[Items listed in a dataset]
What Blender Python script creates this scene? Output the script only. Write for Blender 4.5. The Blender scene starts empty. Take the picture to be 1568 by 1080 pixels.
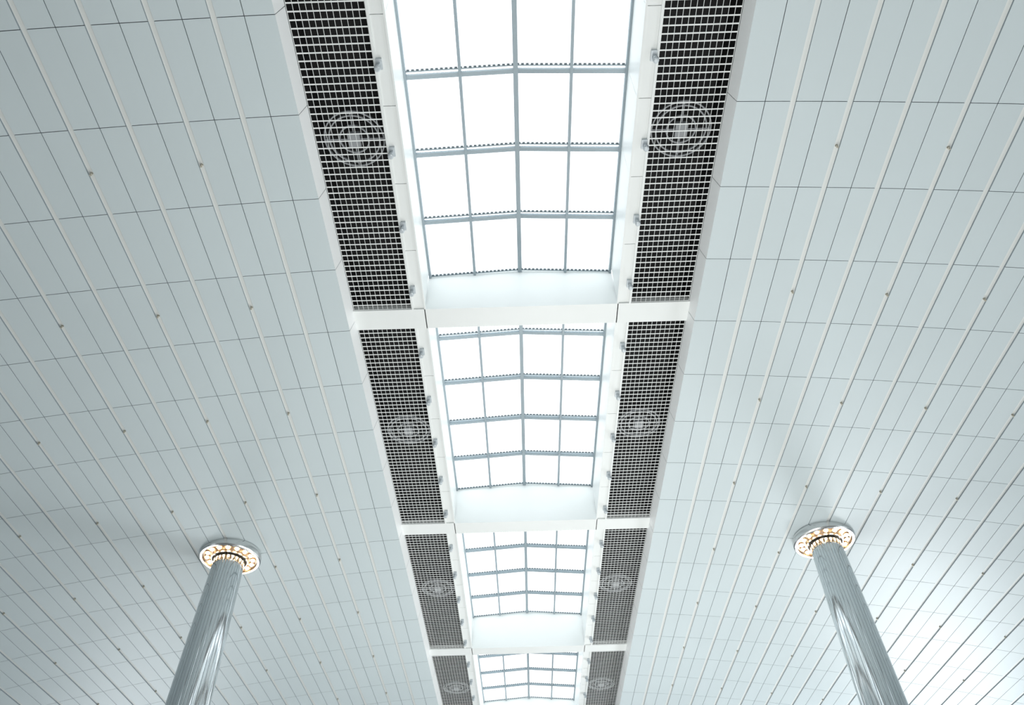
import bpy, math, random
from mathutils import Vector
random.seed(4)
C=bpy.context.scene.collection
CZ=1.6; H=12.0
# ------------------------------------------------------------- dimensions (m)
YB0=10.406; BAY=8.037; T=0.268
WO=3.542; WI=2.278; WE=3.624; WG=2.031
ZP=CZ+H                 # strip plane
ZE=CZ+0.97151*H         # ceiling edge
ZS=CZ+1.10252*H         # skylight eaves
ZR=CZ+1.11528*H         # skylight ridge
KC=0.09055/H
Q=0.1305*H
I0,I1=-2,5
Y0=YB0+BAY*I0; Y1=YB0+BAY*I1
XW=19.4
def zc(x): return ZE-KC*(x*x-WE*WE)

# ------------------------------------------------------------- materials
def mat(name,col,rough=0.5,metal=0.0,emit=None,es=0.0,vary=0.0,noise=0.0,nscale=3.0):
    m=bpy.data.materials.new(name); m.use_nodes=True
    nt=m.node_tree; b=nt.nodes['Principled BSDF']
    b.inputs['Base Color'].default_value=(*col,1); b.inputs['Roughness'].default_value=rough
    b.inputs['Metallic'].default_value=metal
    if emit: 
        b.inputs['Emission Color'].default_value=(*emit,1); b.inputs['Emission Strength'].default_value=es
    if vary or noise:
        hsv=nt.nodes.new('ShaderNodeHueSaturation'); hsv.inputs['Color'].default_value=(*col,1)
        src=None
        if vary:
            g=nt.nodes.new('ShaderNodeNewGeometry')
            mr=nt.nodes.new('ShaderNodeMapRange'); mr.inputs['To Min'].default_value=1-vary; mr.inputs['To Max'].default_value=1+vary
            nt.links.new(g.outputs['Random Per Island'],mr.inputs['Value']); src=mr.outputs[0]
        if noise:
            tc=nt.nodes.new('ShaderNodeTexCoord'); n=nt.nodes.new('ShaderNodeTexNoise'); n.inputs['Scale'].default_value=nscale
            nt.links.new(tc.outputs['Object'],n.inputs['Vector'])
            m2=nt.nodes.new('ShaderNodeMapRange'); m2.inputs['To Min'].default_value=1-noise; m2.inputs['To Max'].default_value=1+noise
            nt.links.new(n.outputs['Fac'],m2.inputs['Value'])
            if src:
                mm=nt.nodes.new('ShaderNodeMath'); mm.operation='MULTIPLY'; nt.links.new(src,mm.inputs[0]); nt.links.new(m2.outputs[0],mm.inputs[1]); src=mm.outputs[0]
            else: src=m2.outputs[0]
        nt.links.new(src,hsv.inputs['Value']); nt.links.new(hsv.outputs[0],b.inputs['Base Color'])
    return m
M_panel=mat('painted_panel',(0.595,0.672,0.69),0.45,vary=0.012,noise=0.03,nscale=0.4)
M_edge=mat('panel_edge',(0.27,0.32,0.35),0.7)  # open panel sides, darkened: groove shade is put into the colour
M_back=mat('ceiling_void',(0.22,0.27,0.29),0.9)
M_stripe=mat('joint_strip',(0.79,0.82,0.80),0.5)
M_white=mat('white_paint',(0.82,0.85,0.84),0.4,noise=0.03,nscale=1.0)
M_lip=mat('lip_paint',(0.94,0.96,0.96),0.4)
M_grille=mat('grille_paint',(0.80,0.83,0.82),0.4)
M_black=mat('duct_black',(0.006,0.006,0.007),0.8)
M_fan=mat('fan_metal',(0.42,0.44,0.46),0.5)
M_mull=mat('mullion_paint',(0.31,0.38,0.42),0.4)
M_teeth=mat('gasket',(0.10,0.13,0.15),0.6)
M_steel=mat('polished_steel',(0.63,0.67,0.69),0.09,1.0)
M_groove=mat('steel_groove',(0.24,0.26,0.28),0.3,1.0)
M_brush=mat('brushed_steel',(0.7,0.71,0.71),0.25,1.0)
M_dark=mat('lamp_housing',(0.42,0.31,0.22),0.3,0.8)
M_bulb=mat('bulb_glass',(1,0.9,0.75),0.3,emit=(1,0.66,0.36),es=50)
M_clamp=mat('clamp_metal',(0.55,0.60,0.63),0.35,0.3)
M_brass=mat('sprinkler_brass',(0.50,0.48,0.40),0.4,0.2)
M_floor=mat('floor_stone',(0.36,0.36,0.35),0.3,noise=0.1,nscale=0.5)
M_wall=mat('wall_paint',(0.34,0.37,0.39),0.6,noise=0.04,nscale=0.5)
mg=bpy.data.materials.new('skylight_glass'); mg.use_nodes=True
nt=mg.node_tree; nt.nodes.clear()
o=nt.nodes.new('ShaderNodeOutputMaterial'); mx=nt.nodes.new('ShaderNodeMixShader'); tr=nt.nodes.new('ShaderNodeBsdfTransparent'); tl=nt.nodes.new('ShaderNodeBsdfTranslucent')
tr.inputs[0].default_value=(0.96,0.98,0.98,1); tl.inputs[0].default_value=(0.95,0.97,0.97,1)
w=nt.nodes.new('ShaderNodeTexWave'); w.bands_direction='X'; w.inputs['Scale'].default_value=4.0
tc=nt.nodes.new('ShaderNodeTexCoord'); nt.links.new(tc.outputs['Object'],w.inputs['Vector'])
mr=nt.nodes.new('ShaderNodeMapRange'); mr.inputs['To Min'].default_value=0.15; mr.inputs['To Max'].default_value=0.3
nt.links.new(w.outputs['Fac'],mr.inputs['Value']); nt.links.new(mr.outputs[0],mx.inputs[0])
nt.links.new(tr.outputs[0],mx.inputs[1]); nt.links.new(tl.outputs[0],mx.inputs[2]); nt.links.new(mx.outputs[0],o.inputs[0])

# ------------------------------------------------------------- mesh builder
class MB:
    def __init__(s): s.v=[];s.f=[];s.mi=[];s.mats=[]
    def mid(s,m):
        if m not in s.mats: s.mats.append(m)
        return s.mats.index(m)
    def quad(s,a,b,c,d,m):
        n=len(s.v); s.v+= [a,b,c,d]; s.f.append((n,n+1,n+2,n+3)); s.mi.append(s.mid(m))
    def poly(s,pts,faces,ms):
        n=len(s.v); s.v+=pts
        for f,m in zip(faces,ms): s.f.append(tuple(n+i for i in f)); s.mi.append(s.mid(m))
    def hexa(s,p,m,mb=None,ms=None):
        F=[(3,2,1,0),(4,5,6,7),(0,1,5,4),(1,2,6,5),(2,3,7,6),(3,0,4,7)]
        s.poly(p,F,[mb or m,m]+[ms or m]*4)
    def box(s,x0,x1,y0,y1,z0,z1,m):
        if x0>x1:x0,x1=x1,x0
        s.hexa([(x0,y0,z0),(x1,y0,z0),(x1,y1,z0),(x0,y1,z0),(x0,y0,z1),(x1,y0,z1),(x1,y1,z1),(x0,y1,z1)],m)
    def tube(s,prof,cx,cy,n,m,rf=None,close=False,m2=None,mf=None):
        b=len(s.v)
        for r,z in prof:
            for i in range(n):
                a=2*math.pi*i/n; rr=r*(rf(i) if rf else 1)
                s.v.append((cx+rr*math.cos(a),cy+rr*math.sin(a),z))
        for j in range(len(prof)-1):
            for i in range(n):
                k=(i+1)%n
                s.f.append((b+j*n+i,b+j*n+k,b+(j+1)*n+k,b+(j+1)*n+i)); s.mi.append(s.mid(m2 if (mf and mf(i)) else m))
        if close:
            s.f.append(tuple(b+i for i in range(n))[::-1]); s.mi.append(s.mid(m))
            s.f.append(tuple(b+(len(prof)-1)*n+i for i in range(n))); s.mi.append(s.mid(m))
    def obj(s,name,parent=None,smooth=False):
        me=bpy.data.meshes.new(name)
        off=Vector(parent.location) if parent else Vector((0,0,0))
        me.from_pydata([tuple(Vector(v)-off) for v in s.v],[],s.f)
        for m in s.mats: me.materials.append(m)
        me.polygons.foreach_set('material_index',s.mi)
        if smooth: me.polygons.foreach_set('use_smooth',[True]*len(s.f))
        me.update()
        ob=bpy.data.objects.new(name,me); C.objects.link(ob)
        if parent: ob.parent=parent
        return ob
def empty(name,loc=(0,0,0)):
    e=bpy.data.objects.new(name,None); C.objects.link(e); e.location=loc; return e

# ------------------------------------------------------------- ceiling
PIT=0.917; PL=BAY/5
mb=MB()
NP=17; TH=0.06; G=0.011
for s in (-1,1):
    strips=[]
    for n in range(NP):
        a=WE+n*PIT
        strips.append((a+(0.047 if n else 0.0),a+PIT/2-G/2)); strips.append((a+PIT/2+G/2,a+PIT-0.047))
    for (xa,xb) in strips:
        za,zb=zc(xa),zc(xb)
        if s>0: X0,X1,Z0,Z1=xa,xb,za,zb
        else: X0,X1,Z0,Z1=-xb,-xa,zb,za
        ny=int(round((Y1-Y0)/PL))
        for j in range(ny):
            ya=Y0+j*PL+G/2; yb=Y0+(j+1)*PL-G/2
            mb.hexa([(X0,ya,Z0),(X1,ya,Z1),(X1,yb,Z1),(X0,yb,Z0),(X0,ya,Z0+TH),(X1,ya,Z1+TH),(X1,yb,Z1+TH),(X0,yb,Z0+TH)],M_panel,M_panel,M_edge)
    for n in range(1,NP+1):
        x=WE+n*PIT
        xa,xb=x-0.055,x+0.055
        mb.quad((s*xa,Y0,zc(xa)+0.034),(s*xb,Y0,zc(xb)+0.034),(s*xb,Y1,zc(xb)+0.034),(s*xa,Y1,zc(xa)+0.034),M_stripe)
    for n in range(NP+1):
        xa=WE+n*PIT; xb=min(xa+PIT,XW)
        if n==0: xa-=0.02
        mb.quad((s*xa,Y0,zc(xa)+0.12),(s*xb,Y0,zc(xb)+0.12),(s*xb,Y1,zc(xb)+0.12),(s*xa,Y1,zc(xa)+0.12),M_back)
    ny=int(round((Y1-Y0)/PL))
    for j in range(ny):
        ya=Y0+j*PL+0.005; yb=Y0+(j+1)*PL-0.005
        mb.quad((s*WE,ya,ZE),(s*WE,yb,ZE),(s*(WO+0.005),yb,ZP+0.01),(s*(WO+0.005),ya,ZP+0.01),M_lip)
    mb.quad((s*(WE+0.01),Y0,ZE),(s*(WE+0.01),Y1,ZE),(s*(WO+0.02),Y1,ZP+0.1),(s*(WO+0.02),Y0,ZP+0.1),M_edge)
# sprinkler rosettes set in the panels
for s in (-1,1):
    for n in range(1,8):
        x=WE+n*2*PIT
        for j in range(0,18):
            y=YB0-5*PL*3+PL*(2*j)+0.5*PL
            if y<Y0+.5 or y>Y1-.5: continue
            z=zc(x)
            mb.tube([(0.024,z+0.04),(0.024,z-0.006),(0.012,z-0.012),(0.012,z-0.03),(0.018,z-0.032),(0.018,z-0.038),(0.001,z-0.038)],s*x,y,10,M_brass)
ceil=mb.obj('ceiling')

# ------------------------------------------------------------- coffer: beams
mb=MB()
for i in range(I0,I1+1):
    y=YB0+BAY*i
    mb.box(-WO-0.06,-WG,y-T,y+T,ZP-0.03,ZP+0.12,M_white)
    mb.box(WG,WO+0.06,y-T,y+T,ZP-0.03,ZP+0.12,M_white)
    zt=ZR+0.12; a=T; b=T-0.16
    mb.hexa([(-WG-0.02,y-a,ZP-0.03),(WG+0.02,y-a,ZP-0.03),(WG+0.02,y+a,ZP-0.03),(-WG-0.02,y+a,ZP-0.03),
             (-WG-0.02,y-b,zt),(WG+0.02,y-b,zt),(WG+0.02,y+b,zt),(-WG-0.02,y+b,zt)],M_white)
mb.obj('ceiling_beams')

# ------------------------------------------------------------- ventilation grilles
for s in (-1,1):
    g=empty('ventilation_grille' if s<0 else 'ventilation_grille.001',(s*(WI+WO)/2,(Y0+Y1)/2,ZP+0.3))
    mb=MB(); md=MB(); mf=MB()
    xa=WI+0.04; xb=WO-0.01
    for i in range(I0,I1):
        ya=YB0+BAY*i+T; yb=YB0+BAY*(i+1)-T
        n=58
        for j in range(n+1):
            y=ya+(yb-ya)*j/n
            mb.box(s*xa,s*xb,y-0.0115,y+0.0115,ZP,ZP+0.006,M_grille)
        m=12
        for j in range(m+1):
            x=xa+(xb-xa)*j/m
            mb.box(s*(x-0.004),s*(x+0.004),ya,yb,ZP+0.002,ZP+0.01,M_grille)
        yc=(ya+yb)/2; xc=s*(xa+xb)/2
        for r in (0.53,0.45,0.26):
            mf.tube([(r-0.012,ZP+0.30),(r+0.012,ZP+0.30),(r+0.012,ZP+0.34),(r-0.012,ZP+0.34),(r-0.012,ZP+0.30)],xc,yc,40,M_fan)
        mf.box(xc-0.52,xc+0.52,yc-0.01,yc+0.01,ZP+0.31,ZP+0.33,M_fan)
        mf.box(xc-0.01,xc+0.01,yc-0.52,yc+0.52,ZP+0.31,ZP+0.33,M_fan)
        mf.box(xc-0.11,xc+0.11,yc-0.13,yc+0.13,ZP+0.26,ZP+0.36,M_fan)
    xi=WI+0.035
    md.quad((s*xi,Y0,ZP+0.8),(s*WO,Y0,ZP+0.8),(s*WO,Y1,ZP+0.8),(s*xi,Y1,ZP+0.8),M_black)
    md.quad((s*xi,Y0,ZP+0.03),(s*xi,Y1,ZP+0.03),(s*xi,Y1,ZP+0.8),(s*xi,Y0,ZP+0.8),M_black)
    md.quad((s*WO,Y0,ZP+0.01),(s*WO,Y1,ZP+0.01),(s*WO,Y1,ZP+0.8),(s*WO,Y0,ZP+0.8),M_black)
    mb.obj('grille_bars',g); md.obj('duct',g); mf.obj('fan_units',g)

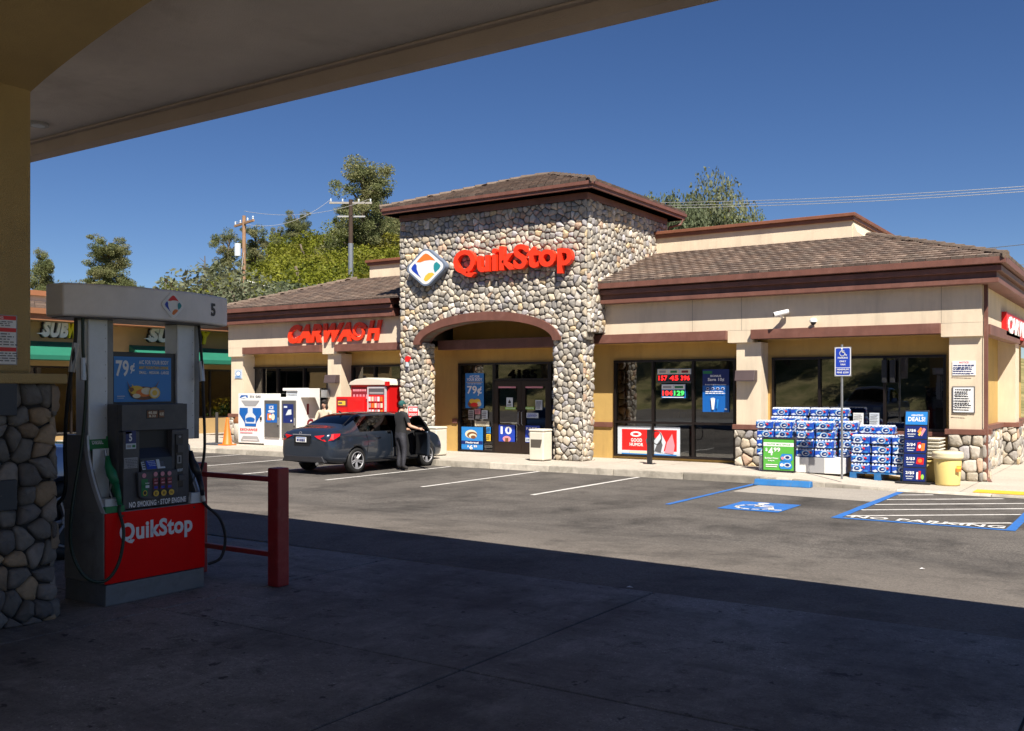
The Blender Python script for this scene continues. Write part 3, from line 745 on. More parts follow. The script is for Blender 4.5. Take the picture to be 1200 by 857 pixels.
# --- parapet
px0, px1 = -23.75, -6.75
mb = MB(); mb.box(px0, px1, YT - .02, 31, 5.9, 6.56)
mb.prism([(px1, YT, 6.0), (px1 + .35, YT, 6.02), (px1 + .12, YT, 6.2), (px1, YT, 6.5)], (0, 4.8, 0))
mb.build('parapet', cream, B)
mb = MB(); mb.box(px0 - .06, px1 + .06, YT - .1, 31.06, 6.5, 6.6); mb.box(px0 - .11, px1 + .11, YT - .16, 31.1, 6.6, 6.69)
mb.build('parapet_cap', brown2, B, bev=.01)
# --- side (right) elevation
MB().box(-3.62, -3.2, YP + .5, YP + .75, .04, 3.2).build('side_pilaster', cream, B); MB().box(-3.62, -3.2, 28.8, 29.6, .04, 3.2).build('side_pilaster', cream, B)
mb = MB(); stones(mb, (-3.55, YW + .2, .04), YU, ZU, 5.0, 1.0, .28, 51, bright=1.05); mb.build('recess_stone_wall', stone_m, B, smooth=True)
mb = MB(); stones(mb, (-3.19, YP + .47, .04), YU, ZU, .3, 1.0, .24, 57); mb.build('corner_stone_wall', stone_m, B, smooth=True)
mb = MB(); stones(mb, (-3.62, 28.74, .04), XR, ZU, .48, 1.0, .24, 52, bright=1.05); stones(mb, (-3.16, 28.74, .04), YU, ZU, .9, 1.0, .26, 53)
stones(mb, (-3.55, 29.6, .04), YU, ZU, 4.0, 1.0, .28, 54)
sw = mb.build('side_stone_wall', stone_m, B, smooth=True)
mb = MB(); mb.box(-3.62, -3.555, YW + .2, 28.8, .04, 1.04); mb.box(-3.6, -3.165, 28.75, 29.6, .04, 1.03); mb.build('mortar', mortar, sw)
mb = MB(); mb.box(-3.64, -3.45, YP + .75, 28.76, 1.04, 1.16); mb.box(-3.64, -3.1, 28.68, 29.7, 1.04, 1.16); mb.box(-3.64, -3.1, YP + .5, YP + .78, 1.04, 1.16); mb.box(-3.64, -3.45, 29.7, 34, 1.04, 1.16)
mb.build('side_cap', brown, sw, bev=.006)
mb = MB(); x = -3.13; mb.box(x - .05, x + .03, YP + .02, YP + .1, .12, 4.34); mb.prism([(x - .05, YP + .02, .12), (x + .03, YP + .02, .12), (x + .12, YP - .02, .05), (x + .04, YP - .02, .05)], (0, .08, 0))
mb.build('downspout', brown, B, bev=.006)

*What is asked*
Set down word for word the lines from the first entry through the line with "def zc(x): return ZE-KC*(x*x-WE*WE)", both included, omitting pictures.

*The result*
What Blender Python script creates this scene? Output the script only. Write for Blender 4.5. The Blender scene starts empty. Take the picture to be 1568 by 1080 pixels.
import bpy, math, random
from mathutils import Vector
random.seed(4)
C=bpy.context.scene.collection
CZ=1.6; H=12.0
# ------------------------------------------------------------- dimensions (m)
YB0=10.406; BAY=8.037; T=0.268
WO=3.542; WI=2.278; WE=3.624; WG=2.031
ZP=CZ+H                 # strip plane
ZE=CZ+0.97151*H         # ceiling edge
ZS=CZ+1.10252*H         # skylight eaves
ZR=CZ+1.11528*H         # skylight ridge
KC=0.09055/H
Q=0.1305*H
I0,I1=-2,5
Y0=YB0+BAY*I0; Y1=YB0+BAY*I1
XW=19.4
def zc(x): return ZE-KC*(x*x-WE*WE)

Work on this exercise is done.